Let $R$ be a $M\times N$ matrix with rational entries, $R\mathbb{Z}^N$ be the image of $\mathbb{Z}^N$ under $R$.
Consider an equivalence relation on $R\mathbb{Z}^N$ defined by $a\sim b$ if $a-b\in \mathbb{Z}^M$ for any $a,~b\in R\mathbb{Z}^N$. Denote the set of equivalent classes as $(R\mathbb{Z}^N)/\mathbb{Z}^M$. Similarly, we have the notion of $(R^T\mathbb{Z}^M)/\mathbb{Z}^N$. Both $(R\mathbb{Z}^N)/\mathbb{Z}^M$ and $(R^T\mathbb{Z}^M)/\mathbb{Z}^N$ form groups under addition.
Questions:
(1) Is $(R\mathbb{Z}^N)/\mathbb{Z}^M$ isomorphic to $(R^T\mathbb{Z}^M)/\mathbb{Z}^N$?

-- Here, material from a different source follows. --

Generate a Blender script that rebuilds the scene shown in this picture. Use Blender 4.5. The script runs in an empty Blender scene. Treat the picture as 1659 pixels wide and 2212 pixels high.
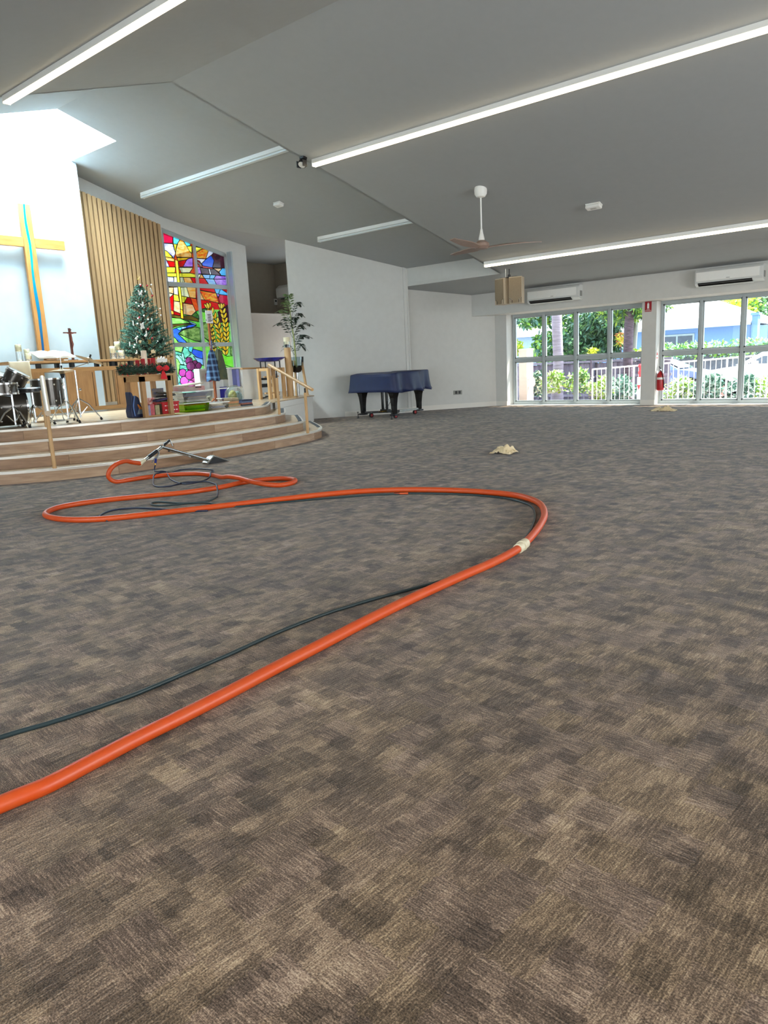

(2) If (1) is not true, is the cardinality $|(R\mathbb{Z}^N)/\mathbb{Z}^M|=|(R^T\mathbb{Z}^M)/\mathbb{Z}^N|$?
(This is posted on both Math Overflow and Math Stack Exchange.)
First of all we can multiply all entries of $R$ by a positive integer $k$ such that $kR\in M_{m\times n}(\mathbb Z)$. (In the following I'll change your notation from $M$ to $m$, and $N$ to $n$.) Since $R\mathbb Z^n/\mathbb Z^m\simeq kR\mathbb Z^n/k\mathbb Z^m$ we can reduce the problem to the following:
The Smith normal form of $R$ has the invariant factors $d_1,\dots,d_r$. Thus we have $R\mathbb Z^n=\mathbb Zd_1x_1\oplus\cdots\oplus\mathbb Zd_rx_r$ for some basis $\{x_1,\dots,x_m\}$ of $\mathbb Z^m$. Then $R\mathbb Z^n\cap k\mathbb Z^m=(\mathbb Zd_1\cap\mathbb Zk)x_1\oplus\cdots\oplus(\mathbb Zd_r\cap\mathbb Zk)x_r$ and therefore $$R\mathbb Z^n/R\mathbb Z^n\cap k\mathbb Z^m\simeq \mathbb Zd_1/(\mathbb Zd_1\cap\mathbb Zk)\oplus\cdots\oplus\mathbb Zd_r/(\mathbb Zd_r\cap\mathbb Zk).$$
Since the invariant factors of $R^T$ are also $d_1,\dots,d_r$ (see here) we get $$R\mathbb Z^n/R\mathbb Z^n\cap k\mathbb Z^m\simeq R^T\mathbb Z^m/R^T\mathbb Z^m\cap k\mathbb Z^n.$$
But from an isomorphism theorem we know that $R\mathbb Z^n/k\mathbb Z^m\simeq R\mathbb Z^n/R\mathbb Z^n\cap k\mathbb Z^m$, so we have proved that the two $\mathbb Z$-modules are isomorphic.